(SHORT PROBLEM):
Write each line out again exactly as written.

•••••

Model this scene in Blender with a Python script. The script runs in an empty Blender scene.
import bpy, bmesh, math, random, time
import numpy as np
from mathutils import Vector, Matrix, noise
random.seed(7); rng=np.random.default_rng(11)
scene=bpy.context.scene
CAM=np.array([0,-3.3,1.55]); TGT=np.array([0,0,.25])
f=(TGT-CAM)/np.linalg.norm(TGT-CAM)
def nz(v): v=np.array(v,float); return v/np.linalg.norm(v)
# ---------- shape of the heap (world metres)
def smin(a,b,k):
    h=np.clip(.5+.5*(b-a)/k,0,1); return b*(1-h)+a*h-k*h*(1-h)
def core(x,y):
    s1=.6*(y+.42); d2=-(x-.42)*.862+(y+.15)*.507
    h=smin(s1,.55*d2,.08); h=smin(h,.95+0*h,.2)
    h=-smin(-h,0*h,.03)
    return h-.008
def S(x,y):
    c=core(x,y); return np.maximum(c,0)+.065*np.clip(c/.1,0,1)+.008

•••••

(OUTPUT OF THE TASK):
Model this scene in Blender with a Python script. The script runs in an empty Blender scene.
import bpy, bmesh, math, random, time
import numpy as np
from mathutils import Vector, Matrix, noise
random.seed(7); rng=np.random.default_rng(11)
scene=bpy.context.scene
CAM=np.array([0,-3.3,1.55]); TGT=np.array([0,0,.25])
f=(TGT-CAM)/np.linalg.norm(TGT-CAM)
def nz(v): v=np.array(v,float); return v/np.linalg.norm(v)
# ---------- shape of the heap (world metres)
def smin(a,b,k):
    h=np.clip(.5+.5*(b-a)/k,0,1); return b*(1-h)+a*h-k*h*(1-h)
def core(x,y):
    s1=.6*(y+.42); d2=-(x-.42)*.862+(y+.15)*.507
    h=smin(s1,.55*d2,.08); h=smin(h,.95+0*h,.2)
    h=-smin(-h,0*h,.03)
    return h-.008
def S(x,y):
    c=core(x,y); return np.maximum(c,0)+.065*np.clip(c/.1,0,1)+.008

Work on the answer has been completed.